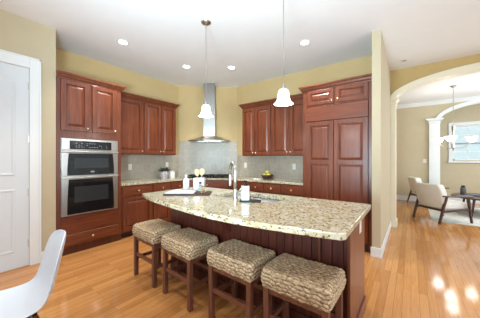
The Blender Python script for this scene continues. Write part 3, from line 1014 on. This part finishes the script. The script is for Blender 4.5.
# ------------------------------------------------------------------ stools
def seat_mesh():
    """woven saddle seat: a soft block whose surface is laid out in rope rows"""
    L, D, T = 0.470, 0.355, 0.125
    bm = bmesh.new()
    nu, nv = 112, 84
    # cube-sphere style: build 5 faces (top + four sides) as one wrapped grid, plus a flat bottom
    s = 26   # rows down each side
    lay = bm.verts.layers.float.new('groove')
    grid = {}
    r = 0.035

    def pos(i, j):
        # i in 0..nu, j in 0..nv with s rows of overlap folded down each side
        a = (i / nu - 0.5) * (L + 2 * T)
        b = (j / nv - 0.5) * (D + 2 * T)
        x, dx = (a, 0) if abs(a) <= L / 2 else (math.copysign(L / 2, a), abs(a) - L / 2)
        y, dy = (b, 0) if abs(b) <= D / 2 else (math.copysign(D / 2, b), abs(b) - D / 2)
        return x, y, dx, dy
    V = {}

    def add(key, co, n, g):
        if key in V:
            return V[key]
        v = bm.verts.new(Vector(co) + Vector(n) * g[0])
        v[lay] = g[1]
        V[key] = v
        return v

    def rope(c, d, pc, pd):
        """c runs across the rows, d along them"""
        c += 0.004 * math.sin(d * 37.0) + 0.003 * math.sin(d * 83.0 + c * 40)
        k = math.floor(c / pc)
        d += 0.011 * math.sin(k * 12.9898) + 0.006 * math.sin(d * 51.0 + k * 2.1)
        f = c / pc - k
        row = abs(math.sin(PI * f))
        tw = abs(math.sin(PI * (d / pd + (0.5 if k % 2 else 0) + 0.35 * (f - 0.5) * (1 if k % 2 else -1))))
        h = 0.010 * row ** 0.6 * (0.35 + 0.65 * tw ** 0.5)
        g = max(0.0, 1 - row * 2.0) * 0.9 + max(0.0, 1 - tw * 2.6) * 0.6
        return h - 0.006, min(0.95, g)

    def squash(x, y, z):
        # rounded vertical corners and top edges
        hx, hy = L / 2, D / 2
        qx, qy = abs(x) - (hx - r), abs(y) - (hy - r)
        if qx > 0 and qy > 0:
            l = math.hypot(qx, qy)
            if l > 1e-9:
                m = max(qx, qy)
                x = math.copysign(hx - r + qx * m / l, x)
                y = math.copysign(hy - r + qy * m / l, y)
        return x, y, z

    NT, ND = 90, 70
    NS = 26

    def top(i, j):
        x, y = (i / NT - 0.5) * L, (j / ND - 0.5) * D
        e = max(abs(x) / (L / 2), abs(y) / (D / 2))
        z = T + 0.016 * (x / (L / 2)) ** 2 * (1 - (abs(y) / (D / 2)) ** 3) - 0.004
        ed = max(0, (e - 0.86) / 0.14)
        z -= 0.022 * ed ** 2
        g = rope(y, x, 0.0296, 0.046)
        X, Y, Z = squash(x, y, z)
        return (X, Y, Z), g
    for i in range(NT):
        for j in range(ND):
            q = []
            for a, b in ((i, j), (i + 1, j), (i + 1, j + 1), (i, j + 1)):
                p, g = top(a, b)
                edge = a in (0, NT) or b in (0, ND)
                q.append(add(('t', a, b), p, (0, 0, 1), (0, g[1]) if edge else g))
            bm.faces.new(q)

    per = [(i, 0) for i in range(NT)] + [(NT, j) for j in range(ND)] + [(NT - i, ND) for i in range(NT)] + [(0, ND - j) for j in range(ND)]
    n = len(per)
    acc = 0.0
    prev = None
    lens = []
    for a, b in per:
        x, y = (a / NT - 0.5) * L, (b / ND - 0.5) * D
        if prev:
            acc += math.hypot(x - prev[0], y - prev[1])
        lens.append(acc)
        prev = (x, y)
    for k in range(n):
        for m in range(NS):
            q = []
            for kk, mm in ((k, m), (k, m + 1), ((k + 1) % n, m + 1), ((k + 1) % n, m)):
                a, b = per[kk]
                if mm == 0:
                    q.append(V[('t', a, b)])
                    continue
                (x, y, zt), _g = top(a, b)
                f = mm / NS
                z = zt * (1 - f)
                bul = 0.010 * math.sin(PI * min(1, f * 1.1))
                g = rope(f * 0.118, lens[kk], 0.0295, 0.044)
                cx_, cy_ = (a / NT - 0.5) * 2, (b / ND - 0.5) * 2
                nx_ = cx_ if abs(cx_) > 0.98 else 0
                ny_ = cy_ if abs(cy_) > 0.98 else 0
                nn = Vector((nx_, ny_, 0)).normalized()
                bulged = Vector((x, y, z)) + nn * (bul - 0.006)
                q.append(add(('s', a, b, mm), bulged, nn, g))
            bm.faces.new(q)
    bot = [V[('s', a, b, NS)] for a, b in per]
    bm.faces.new(bot[::-1])
    bmesh.ops.recalc_face_normals(bm, faces=bm.faces)
    me = bpy.data.meshes.new('seat')
    bm.to_mesh(me)
    bm.free()
    for p in me.polygons:
        p.use_smooth = True
    me.materials.append(M['weave'])
    return me


SH = 0.575
st0 = thing('counter_stool', '', 'stool', (0, 0, 0), 0, 'woven seat stools along the island')
so = bpy.data.objects.new('seat', seat_mesh())
C.objects.link(so)
so.parent = st0
so.location = (0, 0, SH - 0.125)
lx, ly, ls = 0.198, 0.142, 0.040
zt = SH - 0.118
for sx in (-1, 1):
    for sy in (-1, 1):
        MB().box(sx * lx - ls / 2, sx * lx + ls / 2, sy * ly - ls / 2, sy * ly + ls / 2, 0.0, zt).build('leg', M['stool_wood'], st0, bevel=0.003)
for sy in (-1, 1):
    MB().box(-lx + ls / 2, lx - ls / 2, sy * ly - 0.010, sy * ly + 0.010, 0.225, 0.262).build('stretcher', M['stool_wood'], st0, bevel=0.002)
    MB().box(-lx + ls / 2, lx - ls / 2, sy * ly - 0.010, sy * ly + 0.010, zt - 0.05, zt).build('apron', M['stool_wood'], st0, bevel=0.002)
for sx in (-1, 1):
    MB().box(sx * lx - 0.010, sx * lx + 0.010, -ly + ls / 2, ly - ls / 2, 0.180, 0.216).build('stretcher', M['stool_wood'], st0, bevel=0.002)
    MB().box(sx * lx - 0.010, sx * lx + 0.010, -ly + ls / 2, ly - ls / 2, zt - 0.05, zt).build('apron', M['stool_wood'], st0, bevel=0.002)
spots = [(-2.305, 1.50, -3, 'woven seat stool nearest the oven, at the narrow tip of the island'),
         (-1.725, 1.48, -4, 'woven seat stool second from the oven tower along the island'),
         (-1.115, 1.50, -3, 'woven seat stool third from the oven tower along the island'),
         (-0.590, 1.50, -1, 'woven seat stool nearest the island end panel, largest in view')]
for i, (x, y, a, lb) in enumerate(spots):
    if i == 0:
        st0.location, st0.rotation_euler = (x, y, 0), (0, 0, R(a))
        st0['label'] = lb
    else:
        dup(st0, (x, y, 0), R(a), lb)

# ------------------------------------------------------------------ things on the island
BA = R(38)
BD, BS = Vector((math.cos(BA), math.sin(BA), 0)), Vector((-math.sin(BA), math.cos(BA), 0))
BC = Vector((-2.075, 1.765, 0.9145))
o = MB().prism(rrect(-0.255, 0.255, -0.14, 0.14, 0.012), 0, 0.012).build('serving_board', M['board'], bevel=0.003)
o.location, o.rotation_euler = BC, (0, 0, BA)
tag(o, 'dark wooden serving board under the open book and brass ornament', 'board')
BZ = 0.0122
t = thing('open_book', 'open book with white pages and dark cover lying on the wooden board', 'book', tuple(BC - BD * 0.085 - BS * 0.01 + Vector((0, 0, BZ))), BA)
MB().box(-0.172, 0.172, -0.128, 0.120, 0, 0.007).build('cover', M['book_cover'], t, bevel=0.002)
for sgn in (-1, 1):
    rings = []
    for i in range(13):
        f = i / 12
        x = sgn * 0.160 * f
        h = 0.004 + 0.020 * math.sin(PI * min(1, f * 0.85 + 0.12)) ** 0.8 * (1 - 0.6 * f)
        if sgn > 0:
            h *= 0.7
        rings.append([(x, -0.108, 0.006), (x, 0.108, 0.006), (x, 0.108, 0.006 + h), (x, -0.108, 0.006 + h)])
    MB().loft(rings).build('pages', M['page'], t)
# crock with spoons
t = thing('utensil_crock', 'square white crock holding two wooden spoons on the island', 'crock', (-2.235, 2.085, 0.9145), R(37))
hw = 0.072
mb = MB()
mb.prism(rrect(-hw, hw, -hw, hw, 0.018), 0, 0.156, [rrect(-hw + 0.008, hw - 0.008, -hw + 0.008, hw - 0.008, 0.012)])
mb.build('jar', M['ceramic'], t, bevel=0.002)
MB().prism(rrect(-hw + 0.002, hw - 0.002, -hw + 0.002, hw - 0.002, 0.016), 0.001, 0.01).build('bottom', M['ceramic'], t)
for k, (bx, by, tx, ty, tz, lb) in enumerate(((-0.02, 0.0, -0.036, 0.012, 0.215, 'pale wooden spoon leaning towards the oven side of the crock'),
                                              (0.018, 0.01, 0.034, -0.008, 0.225, 'pale wooden spoon leaning towards the cooktop side of the crock'))):
    a = R(37)
    ca, sa = math.cos(a), math.sin(a)
    s_ = thing('wooden_spoon', lb, 'spoon', (-2.235 + bx * ca - by * sa, 2.085 + bx * sa + by * ca, 0.926), a, 'wooden spoons in the crock')
    dx_, dy_ = tx - bx, ty - by
    MB().tube([(0, 0, 0), (dx_ * 0.8, dy_ * 0.8, tz * 0.8)], 0.006, 8).build('handle', M['spoon'], s_, smooth='auto')
    mb = MB()
    mb.lathe([(0, -0.052), (0.018, -0.044), (0.032, -0.020), (0.037, 0.006), (0.031, 0.030), (0.016, 0.043), (0, 0.047)], 18, (0, 0, 0), 1, 0.3)
    hd = mb.build('bowl', M['spoon'], s_, smooth=True)
    hd.location = (dx_, dy_, tz)
    hd.rotation_euler = (0, R(10 if k else -10), 0)
# white pump bottle by the crock
t = thing('lotion_bottle', 'white round bottle standing beside the square white crock', 'bottle', (-2.335, 1.945, 0.9145))
MB().lathe([(0, 0), (0.038, 0), (0.041, 0.006), (0.041, 0.125), (0.034, 0.148), (0.016, 0.160), (0.014, 0.172), (0, 0.172)], 24).build('body', M['ceramic'], t, smooth='auto')
MB().lathe([(0, 0.172), (0.018, 0.172), (0.018, 0.196), (0.012, 0.202), (0, 0.202)], 18).build('cap', M['ceramic'], t, smooth='auto')
# little glass bottle and brass ornament on the board / book
t = thing('glass_bottle', 'tiny clear bottle with dark stopper in front of the white crock', 'bottle', tuple(BC + BD * 0.10 + BS * 0.225))
MB().lathe([(0, 0), (0.026, 0), (0.030, 0.008), (0.030, 0.05), (0.022, 0.068), (0.010, 0.078), (0.010, 0.092), (0, 0.092)], 20).build('body', M['glass'], t, smooth='auto')
MB().lathe([(0, 0.092), (0.013, 0.092), (0.015, 0.118), (0, 0.120)], 14).build('stopper', M['book_cover'], t, smooth='auto')
t = thing('brass_ornament', 'looped brass wire ornament on the dark serving board', 'ornament', tuple(BC + BD * 0.165 + BS * 0.05 + Vector((0, 0, BZ))), R(128))
MB().lathe([(0, 0), (0.07, 0), (0.07, 0.006), (0, 0.006)], 24, sy=0.6).build('base', M['brass'], t)
for k, (cx_, rr, an) in enumerate(((-0.035, 0.036, 20), (0.015, 0.030, -30), (0.05, 0.022, 35))):
    pts = [(cx_ + rr * math.cos(2 * PI * i / 24) * math.cos(R(an)), rr * math.cos(2 * PI * i / 24) * math.sin(R(an)), 0.006 + rr + rr * math.sin(2 * PI * i / 24)) for i in range(25)]
    MB().tube(pts, 0.0045, 8, cap=False).build('ring', M['brass'], t, smooth=True)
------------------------
### Directions
From the top of the listing above, repeat each line exactly until you reach the line containing "return h - 0.006, min(0.95, g)", and repeat that one too. Leave the pictures out.

### Final answer
The Blender Python script for this scene continues. Write part 3, from line 1014 on. This part finishes the script. The script is for Blender 4.5.
# ------------------------------------------------------------------ stools
def seat_mesh():
    """woven saddle seat: a soft block whose surface is laid out in rope rows"""
    L, D, T = 0.470, 0.355, 0.125
    bm = bmesh.new()
    nu, nv = 112, 84
    # cube-sphere style: build 5 faces (top + four sides) as one wrapped grid, plus a flat bottom
    s = 26   # rows down each side
    lay = bm.verts.layers.float.new('groove')
    grid = {}
    r = 0.035

    def pos(i, j):
        # i in 0..nu, j in 0..nv with s rows of overlap folded down each side
        a = (i / nu - 0.5) * (L + 2 * T)
        b = (j / nv - 0.5) * (D + 2 * T)
        x, dx = (a, 0) if abs(a) <= L / 2 else (math.copysign(L / 2, a), abs(a) - L / 2)
        y, dy = (b, 0) if abs(b) <= D / 2 else (math.copysign(D / 2, b), abs(b) - D / 2)
        return x, y, dx, dy
    V = {}

    def add(key, co, n, g):
        if key in V:
            return V[key]
        v = bm.verts.new(Vector(co) + Vector(n) * g[0])
        v[lay] = g[1]
        V[key] = v
        return v

    def rope(c, d, pc, pd):
        """c runs across the rows, d along them"""
        c += 0.004 * math.sin(d * 37.0) + 0.003 * math.sin(d * 83.0 + c * 40)
        k = math.floor(c / pc)
        d += 0.011 * math.sin(k * 12.9898) + 0.006 * math.sin(d * 51.0 + k * 2.1)
        f = c / pc - k
        row = abs(math.sin(PI * f))
        tw = abs(math.sin(PI * (d / pd + (0.5 if k % 2 else 0) + 0.35 * (f - 0.5) * (1 if k % 2 else -1))))
        h = 0.010 * row ** 0.6 * (0.35 + 0.65 * tw ** 0.5)
        g = max(0.0, 1 - row * 2.0) * 0.9 + max(0.0, 1 - tw * 2.6) * 0.6
        return h - 0.006, min(0.95, g)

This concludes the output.